Alpha mine rescue teams show their commitment to mine safety
Bluefield Daily Telegraph
By Bill Archer
May 20, 2012

CUCUMBER — Rages Matney, team trainer and alternate on Alpha Natural Resources’ Brooks Run South mine rescue team can remember the moment when the months and years of mine rescue training jelled, and the team he was part of — Alpha’s Brooks Run South Team — came together as one.

“We were all together when we got called to Upper Big Branch,” Matney said during a telephone interview on Friday.  At the time they didn’t know it, but 29 coal miners had died in an explosion on April 5, 2010 at the Performance Coal Company’s Upper Big Branch Mine in Raleigh County — a Massey Energy mine.  Mine rescue teams were on the scene that afternoon, but it took four days to recover the bodies of all of the coal miners who died in the explosion.

“We were there the whole time,” Matney said.  “That experience really made us into a team.  From that day forward, we started putting even more effort into our training and into the mine safety team competitions we participated in.”

Joseph Wyatt, the briefing officer, the communications man on the Brooks Run South mine rescue team said that the entire coal mining community was impacted by the tragedy.  “For us, the greatest gratification from that experience was that we got those guys back to their families,” Wyatt said.

“Someone once asked me what the big deal was about being part of a mine rescue team,” Matney said.  “It’s like a team on Friday night that puts their pads on to play the game.  We get our gear on and we go out to do the job as a team.  We work as a team.”

Mine rescue teams from several Alpha Natural Resources mines earned high honors in the West Virginia Alliance Mine Rescue Skills Contest last weekend at the National Mine Health and Safety Academy in Beaver.  Alpha-affiliated teams participated in Division II, for teams with three or more years of experience.  Out of the 56 teams in the field, Alpha teams earned the seven top places in the overall category; the top six places in the Smoke/Firefighting portion of the competition; the top five places in the First Aid/Preliminaries; and second and third place in Mine Rescue Field.

“That kind of commitment shows results in the mines,” Matney said.  “Joseph (Wyatt) works at the Brooks Run Mining Cucumber Mine.  They have gone close to 1,800 days without a lost-time accident.  That’s a long time in any job.”

“There’s no perfect mine out there,” Wyatt said.  “No matter what you do, you still have men going into a mountain every day to work.” In a matter-of-fact way, Wyatt rattled off the series of safety awards the Cucumber Mine earned during that period of 1,800 days without a lost time accident, but he added that safety in underground coal mines requires total focus every moment of every day.

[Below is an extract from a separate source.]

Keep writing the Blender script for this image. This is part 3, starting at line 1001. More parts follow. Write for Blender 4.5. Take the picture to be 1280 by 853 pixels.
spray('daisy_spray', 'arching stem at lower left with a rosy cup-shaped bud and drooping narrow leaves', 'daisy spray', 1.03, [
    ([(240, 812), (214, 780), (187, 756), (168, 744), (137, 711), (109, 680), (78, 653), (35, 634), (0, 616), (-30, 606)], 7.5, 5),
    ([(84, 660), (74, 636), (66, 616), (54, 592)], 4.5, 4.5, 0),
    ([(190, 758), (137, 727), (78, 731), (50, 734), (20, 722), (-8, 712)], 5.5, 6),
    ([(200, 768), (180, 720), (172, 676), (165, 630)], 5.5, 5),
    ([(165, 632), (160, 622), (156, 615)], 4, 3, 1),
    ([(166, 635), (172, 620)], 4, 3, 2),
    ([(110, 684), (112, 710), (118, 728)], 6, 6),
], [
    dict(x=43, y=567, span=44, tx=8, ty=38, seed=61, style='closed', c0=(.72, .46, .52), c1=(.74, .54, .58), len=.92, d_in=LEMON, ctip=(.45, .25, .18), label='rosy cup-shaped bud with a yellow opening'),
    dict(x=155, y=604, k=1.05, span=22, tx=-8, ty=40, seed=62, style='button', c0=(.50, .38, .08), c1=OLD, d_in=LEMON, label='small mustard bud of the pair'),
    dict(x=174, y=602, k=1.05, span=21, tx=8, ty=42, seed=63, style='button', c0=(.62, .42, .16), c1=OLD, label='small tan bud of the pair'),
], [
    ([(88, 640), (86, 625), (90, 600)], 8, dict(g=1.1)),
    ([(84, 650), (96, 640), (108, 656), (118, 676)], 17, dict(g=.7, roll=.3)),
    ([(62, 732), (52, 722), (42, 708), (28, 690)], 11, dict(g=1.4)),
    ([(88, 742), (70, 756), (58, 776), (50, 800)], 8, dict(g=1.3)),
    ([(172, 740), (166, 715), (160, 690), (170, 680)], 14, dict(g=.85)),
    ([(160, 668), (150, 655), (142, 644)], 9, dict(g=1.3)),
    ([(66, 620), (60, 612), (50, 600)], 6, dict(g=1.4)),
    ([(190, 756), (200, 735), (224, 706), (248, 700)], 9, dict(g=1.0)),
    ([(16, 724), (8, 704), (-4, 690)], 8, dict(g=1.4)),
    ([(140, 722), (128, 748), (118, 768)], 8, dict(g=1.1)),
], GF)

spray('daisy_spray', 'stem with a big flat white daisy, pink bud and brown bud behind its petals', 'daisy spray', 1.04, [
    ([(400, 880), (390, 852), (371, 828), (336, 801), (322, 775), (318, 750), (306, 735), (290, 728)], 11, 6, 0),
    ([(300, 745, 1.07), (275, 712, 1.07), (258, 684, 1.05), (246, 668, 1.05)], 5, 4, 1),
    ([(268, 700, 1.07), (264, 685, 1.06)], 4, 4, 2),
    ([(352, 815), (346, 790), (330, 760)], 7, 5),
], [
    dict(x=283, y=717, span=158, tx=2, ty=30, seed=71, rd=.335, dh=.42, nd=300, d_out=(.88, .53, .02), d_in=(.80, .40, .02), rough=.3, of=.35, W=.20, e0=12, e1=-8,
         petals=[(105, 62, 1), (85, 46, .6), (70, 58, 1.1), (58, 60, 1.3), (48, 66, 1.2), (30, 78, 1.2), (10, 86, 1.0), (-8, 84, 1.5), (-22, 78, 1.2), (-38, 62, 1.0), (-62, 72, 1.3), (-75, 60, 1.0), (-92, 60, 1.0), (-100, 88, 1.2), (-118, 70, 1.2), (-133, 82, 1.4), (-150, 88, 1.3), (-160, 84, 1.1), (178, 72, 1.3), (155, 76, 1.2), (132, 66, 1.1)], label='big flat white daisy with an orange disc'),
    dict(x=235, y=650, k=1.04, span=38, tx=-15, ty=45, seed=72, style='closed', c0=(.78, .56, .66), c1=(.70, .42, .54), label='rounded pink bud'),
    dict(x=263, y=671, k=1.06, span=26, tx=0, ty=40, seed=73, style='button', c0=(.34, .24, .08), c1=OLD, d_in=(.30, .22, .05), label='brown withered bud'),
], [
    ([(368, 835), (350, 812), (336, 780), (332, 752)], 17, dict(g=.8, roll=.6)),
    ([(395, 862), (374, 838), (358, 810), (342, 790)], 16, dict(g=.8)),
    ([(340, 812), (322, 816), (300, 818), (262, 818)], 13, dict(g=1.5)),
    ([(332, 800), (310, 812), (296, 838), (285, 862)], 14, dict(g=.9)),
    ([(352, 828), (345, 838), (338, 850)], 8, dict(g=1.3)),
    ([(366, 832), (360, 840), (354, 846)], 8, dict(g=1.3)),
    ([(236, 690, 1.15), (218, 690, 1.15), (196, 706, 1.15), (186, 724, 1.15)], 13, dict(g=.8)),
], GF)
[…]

“The key to that is being committed to safety,” Wyatt said.  “Alpha’s commitment to safety is great, and I really mean that.  That commitment starts with the managers and travels down to every person in the company.” He said that all employees of Alpha take part in the safe-process operations.  If any employee sees an unsafe and at-risk behavior or piece of machinery, they can tag it out, and the issue is addressed without repercussions .

Along with Wyatt and Matney, other team members on Alpha’s Brooks Run South team include their captain, Travis Grimmett; Mike Gosnell, the map man; David Boothe, John Tiptom Logan Hall and Tim Ford.

“About three-quarters of the men at the Cucumber Mine are from Virginia,” Wyatt said.  “I remind them of that every once in a while.”

Wyatt said that the new safety requirements put in place after the Sago Mine disaster in 2006 made a positive difference in underground coal mining as well as the emphasis on the importance of highly trained, physically and mentally prepared mine rescue teams.  He explained that by law, all rescue team members have to include both veteran and younger coal miners — all of whom can meet rigorous physical fitness requirements.

“Our standards have never been better in coal mining,” Matney said.  “When the federal law changed the percentage of rock dust content to 80 percent, it made a huge difference in safety conditions in underground coal mines.  Overall, some requirements are difficult to implement, but things are improving.”

Through actions and deeds, Alpha is demonstrating that it’s “running right” motto is more than a slogan embroidered on a shirt.  On April 4, Alpha, the company that acquired Massey Coal last year, announced that it would permanently seal the Upper Big Branch Mine out of respect for the families and friends of the miners who lost their lives in the explosion two years earlier.  Kevin Crutchfield, Alpha chief executive officer said at the time that the company’s action was also taken as a reminder of why safety is so important in coal mines.

“Mine rescue teams go above and beyond the call of duty,” Brian Keaton, Alpha’s assistant vice president of safety and health was quoted as stating in a press release announcing the success Alpha’s at the West Virginia Alliance Mine Rescue Skills Contest.  “They give their all whether in a contest or in a real-life incident.  We are so proud of the work they do and congratulate them for a job well done.”

Other Alpha teams that earned top honors in the competition included Rocksprings Gold, Kingston White, Southern WV CRE, Rocksprings Blue, Cumberland JC, Maxxim Shared Blue, Emerald Blue and Cobra.